Their ancestry cannot be traced, and many of them are stateless. There is a romantic legend about the origins of the Bajau. According to the legend, a princess from Johor, Malaysia, was washed away in a flood. Her father sent people to search for her and ordered them to find her before returning. However, the men could not find the princess and therefore had to stay by the sea, eventually becoming the ancestors of the Bajau.
Statelessness has resulted in the Bajau lacking Malaysian national citizenship and being unable to live on land. Like nomads roaming the vast grasslands, the Bajau have been wandering the seas between Malaysia, the Philippines, and Indonesia for thousands of years. With no nationality and an unknown origin, they are forever drifting on the sea. A wooden boat called "Lepa," with a narrow body and high bow, or a tall wooden house built on the shore, serves as their home for survival.
Diving is a daily routine for the Bajau, and they deliberately pierce their eardrums at a young age to reduce the pain caused by water pressure when diving. They can dive more than 30 meters below sea level to catch fish, pearls, and sea cucumbers. When diving, they wear hand-carved wooden goggles with glass lenses and carry harpoons made from scrap materials from boats.
Bajau women like to apply a white powder called "burak" or "borak," made from seaweed, rice, and spices, to their faces as sunscreen. It is very effective against the strong UV rays in the tropical area.
During my journey to the Bajau community, the boat sailed further into the sea, and the surrounding islands began to disappear on the horizon. Suddenly, huts started to appear, and the sailors pointed to a house not far away and shouted across the bow, "Bajau!" "Bajau!" Before we could respond, nearly ten small leaf-shaped wooden boats rapidly paddled towards us. As they approached our boat, they scrambled to grab the hull as if they could jump into our boat with a single leap. They held onto our boat but did not board, as if there was a tacit agreement among them. They began to beg for food, and the food distribution felt more like a robbery.
I gave the children a few “layered cakes,” which are traditional Malay pastries shaped in many layers. Surprisingly, when I handed them over, the older children gave them to the younger ones, who peeled them off layer by layer and shared with the others.
However, when I explored further into the community, the life of the Bajau people seemed different from the state of displacement I had imagined. They have built a village on the island; their children no longer need to endure the 'torture' of pierced eardrums, and their daily life shows signs of civilization.
Since the Bajau community is located in the bordering areas of various countries, the Bajau wandering at sea have been in conflict with these countries in recent decades. To avoid disputes and protect their marine resources, the governments have forced them to settle ashore. As a result, fewer Bajau continue to live on traditional boats, and the population of sea nomads is decreasing.

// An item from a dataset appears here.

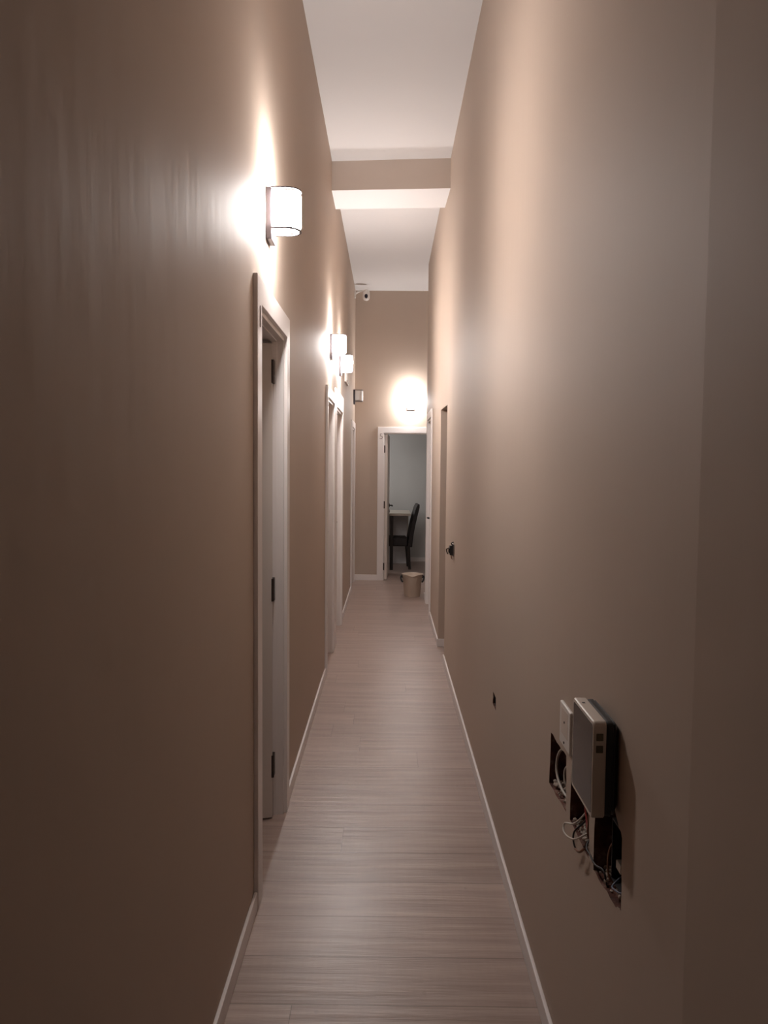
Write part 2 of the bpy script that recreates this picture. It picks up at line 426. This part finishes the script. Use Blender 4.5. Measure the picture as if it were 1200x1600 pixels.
def casing(parent, side, xw, y0, y1, H, cw=CW, cw_far=None):
    cwf = cw if cw_far is None else cw_far
    pts = [(y0 - cw, 0), (y0 - cw, H + cw), (y1 + cwf, H + cw), (y1 + cwf, 0), (y1, 0), (y1, H), (y0, H), (y0, 0)]
    bm = bmesh.new()
    a = [bm.verts.new((xw, y, z)) for y, z in pts]; b = [bm.verts.new((xw + side * CT, y, z)) for y, z in pts]
    for q in ((0, 1, 6, 7), (1, 2, 5, 6), (2, 3, 4, 5)):
        bm.faces.new([a[i] for i in q]); bm.faces.new([b[i] for i in q])
    for i in range(8): bm.faces.new([a[i], b[i], b[(i + 1) % 8], a[(i + 1) % 8]])
    return link('door_casing', bm, 'trim', parent, bevel=(0.002, 2))

def lining(parent, side, xw, y0, y1, H, t=T, stop=0.055):
    bm = bmesh.new(); g = 0.018
    x0, x1 = sorted((xw + side * 0.001, xw - side * (t + 0.001)))
    box(bm, x0, x1, y0, y0 + g, 0, H); box(bm, x0, x1, y1 - g, y1, 0, H); box(bm, x0, x1, y0 + g, y1 - g, H - g, H)
    # stop bead
    s0, s1 = sorted((xw - side * (stop - 0.028), xw - side * stop))
    box(bm, s0, s1, y0 + g, y0 + g + 0.005, 0, H - g); box(bm, s0, s1, y1 - g - 0.005, y1 - g, 0, H - g)
    box(bm, s0, s1, y0 + g + 0.005, y1 - g - 0.005, H - g - 0.005, H - g)
    return link('door_lining', bm, 'trim', parent)

def lever(parent, p, n, d, plate=True):
    """lever handle at p, normal n, lever direction d"""
    p, n, d = Vector(p), Vector(n), Vector(d); bm = bmesh.new()
    u = n.cross(Vector((0, 0, 1))).normalized()
    up = Vector((0, 0, 1))
    def disc(c, r, t):
        ra = [bm.verts.new(c + (u * math.cos(k) + up * math.sin(k)) * r) for k in [2 * PI * i / 20 for i in range(20)]]
        rb = [bm.verts.new(v.co + n * t) for v in ra]
        bm.faces.new(ra); bm.faces.new(rb[::-1])
        for i in range(20): bm.faces.new([ra[i], ra[(i + 1) % 20], rb[(i + 1) % 20], rb[i]])
    disc(p, 0.026, 0.009)
    tube(bm, [p + n * 0.006, p + n * 0.045], 0.010, smooth=False)
    tube(bm, [p + n * 0.045, p + n * 0.050 + d * 0.04, p + n * 0.048 + d * 0.115 - up * 0.004], 0.009)
    o = link('door_handle', bm, 'black', parent, smooth=False)
    if plate:
        bm = bmesh.new()
        c = p - up * 0.085
        ra = [bm.verts.new(c + (u * math.cos(k) + up * math.sin(k)) * 0.024) for k in [2 * PI * i / 20 for i in range(20)]]
        rb = [bm.verts.new(v.co + n * 0.008) for v in ra]
        bm.faces.new(ra); bm.faces.new(rb[::-1])
        for i in range(20): bm.faces.new([ra[i], ra[(i + 1) % 20], rb[(i + 1) % 20], rb[i]])
        box(bm, c.x - 0.003 if abs(n.x) < .5 else min(c.x, (c + n * 0.011).x), c.x + 0.003 if abs(n.x) < .5 else max(c.x, (c + n * 0.011).x),
            c.y - 0.003, c.y + 0.003, c.z - 0.012, c.z + 0.012)
        link('keyhole_plate', bm, 'number', parent)
    return o

def mtx_left(y, z, side=1, x=0):
    # text facing +x (side=1): local x -> -y ... reading direction for a viewer in the corridor looking at the left wall is +y
    # viewer looks towards -x, right hand is +y
    return Matrix(((0, 0, 1, x), (1, 0, 0, y), (0, 1, 0, z), (0, 0, 0, 1)))

# door 1: open inwards, hinged at its far jamb
d1 = struct(empty('door_1', (XL, D1[0], 0)), 'nearest white left door, standing open, number 1 on its frame')
def rel(o, root):
    """child keeps world coordinates of its mesh"""
    o.matrix_parent_inverse = Matrix.Translation(root.location).inverted() if root.rotation_euler[2] == 0 else root.matrix_world.inverted()
    return o
rel(casing(d1, 1, XL, *D1[:2], D1[3], 0.09, 0.08), d1); rel(lining(d1, 1, XL, *D1[:2], D1[3]), d1)
hy = D1[1] - 0.03; hx = XL - 0.052
ang = math.radians(-20)
Rm = Matrix.Rotation(-ang, 3, 'Z')
bm = bmesh.new(); box(bm, hx - 0.60, hx, hy - 0.038, hy, 0.008, 2.100, rot=Matrix.Rotation(math.radians(18), 3, 'Z'), piv=(hx, hy, 0))
lf = rel(link('door_leaf', bm, 'leaf', d1, bevel=(0.002, 1)), d1)
for hz in (1.98, 1.03, 0.24):
    bm = bmesh.new(); lathe(bm, [(0.0001, 0), (0.007, 0), (0.007, 0.10), (0.0001, 0.10)], 12, (hx + 0.011, hy - 0.012 - 0.02, hz - 0.05))
    box(bm, hx + 0.004, hx + 0.016, hy - 0.004 - 0.028, hy + 0.010, hz - 0.05, hz + 0.05)
    rel(link('hinge', bm, 'hinge', d1), d1)
rel(lever(d1, (hx - 0.545 * math.cos(math.radians(18)), hy - 0.04 - 0.545 * math.sin(math.radians(18)), 1.03), (0, -1, 0), (1, 0, 0)), d1)
for c in d1.children: rel(c, d1)
nm1 = rel(number_mesh('door_number', '1', 0.078, mtx_left(D1[0] - 0.070, 2.050, x=XL + CT + 0.001), d1), d1)

def closed_door(name, side, xw, dims, label, num=None, handle_far=True, recess=0.055, cw=CW, cwf=None, t=T):
    d = struct(empty(name, (xw, dims[0], 0)), label)
    casing(d, side, xw, dims[0], dims[1], dims[3], cw, cwf); lining(d, side, xw, dims[0], dims[1], dims[3], t, stop=recess)
    bm = bmesh.new(); xa = xw - side * recess; xb = xa - side * 0.038
    box(bm, min(xa, xb), max(xa, xb), dims[0] + 0.02, dims[1] - 0.02, 0.006, dims[3] - 0.02)
    link('door_leaf', bm, 'leaf', d, bevel=(0.002, 1))
    yh = dims[1] - 0.075 if handle_far else dims[0] + 0.075
    lever(d, (xa, yh, 1.03), (side, 0, 0), (0, -1 if handle_far else 1, 0))
    if num: number_mesh('door_number', num, 0.072, mtx_left(dims[0] - 0.064, dims[3] - 0.075, x=xw + CT + 0.001), d)
    for c in d.children: rel(c, d)
    return d
closed_door('door_2', 1, XL, DA, 'white framed left door, first of the adjoining pair', '2', recess=0.085, cwf=0.15)
closed_door('door_3', 1, XL, DB, 'white framed left door, second of the adjoining pair', '3', recess=0.085, cw=0.148)
closed_door('door_4', 1, XL, DL, 'white framed left door beside the end wall', recess=0.07)
closed_door('door_6', -1, XF, DR, 'white door with black lever on the right wall', handle_far=False, recess=0.022, t=T + 0.014)

# door 5: in the end wall, open into the room, hinged on the left
d5 = struct(empty('door_5', (D5[0], YE, 0)), 'open white door at the corridor end with number 5')
pts = [(D5[0] - CW, 0), (D5[0] - CW, D5[3] + CW), (D5[1] + CW, D5[3] + CW), (D5[1] + CW, 0), (D5[1], 0), (D5[1], D5[3]), (D5[0], D5[3]), (D5[0], 0)]
bm = bmesh.new(); a = [bm.verts.new((x, YE, z)) for x, z in pts]; b = [bm.verts.new((x, YE - CT, z)) for x, z in pts]
for q in ((0, 1, 6, 7), (1, 2, 5, 6), (2, 3, 4, 5)):
    bm.faces.new([a[i] for i in q]); bm.faces.new([b[i] for i in q])
for i in range(8): bm.faces.new([a[i], b[i], b[(i + 1) % 8], a[(i + 1) % 8]])
link('door_casing', bm, 'trim', d5, bevel=(0.002, 2))
bm = bmesh.new(); g = 0.014
box(bm, D5[0], D5[0] + g, YE, YE + T, 0, D5[3]); box(bm, D5[1] - g, D5[1], YE, YE + T, 0, D5[3]); box(bm, D5[0] + g, D5[1] - g, YE, YE + T, D5[3] - g, D5[3])
link('door_lining', bm, 'trim', d5)
px_, py_ = D5[0] + g + 0.003, YE + 0.015
R5 = Matrix.Rotation(math.radians(-2.5), 3, 'Z')
bm = bmesh.new(); box(bm, px_ , px_ + 0.038, py_, py_ + 0.70, 0.008, D5[3] - 0.018, rot=R5, piv=(px_, py_, 0))
link('door_leaf', bm, 'leaf', d5, bevel=(0.002, 1))
for hz in (1.80, 1.04, 0.19):
    bm = bmesh.new(); lathe(bm, [(0.0001, 0), (0.008, 0), (0.008, 0.10), (0.0001, 0.10)], 12, (px_ - 0.004, py_ - 0.010, hz - 0.05))
    box(bm, px_ - 0.009, px_ + 0.006, py_ - 0.012, py_, hz - 0.05, hz + 0.05)
    link('hinge', bm, 'hinge', d5)
hp = Vector((px_ + 0.038, py_ + 0.635, 1.0)); hp = Vector((px_, py_, 0)) + R5 @ (hp - Vector((px_, py_, 0)))
lever(d5, hp, R5 @ Vector((1, 0, 0)), R5 @ Vector((0, -1, 0)))
number_mesh('door_number', '5', 0.078, Matrix(((1, 0, 0, D5[0] - 0.062), (0, 0, -1, YE - CT - 0.001), (0, 1, 0, 1.935), (0, 0, 0, 1))), d5)
for c in d5.children: rel(c, d5)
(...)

Nowadays, the Bajau have villages, sheep, and even schools. With the invasion of tourism, the Bajau have also started to sell fish to tourists at high prices, and children have learned to ask tourists for food. After eating, the plastic packaging is thrown directly into the sea. After interacting with the outside world, the Bajau people have adopted these “plastic world” habits and damaged their local environment. Therefore, is the intervention of civilization a benefit or a distraction for them?
I think it is the latter. Although there is a school here, these Bajau children only attend school for a month and then return home, continuing to live as fishermen. Meanwhile, visitors from civilized societies flock to the area, disrupting the Bajau's quiet and isolated lives. These photos were taken before 2017.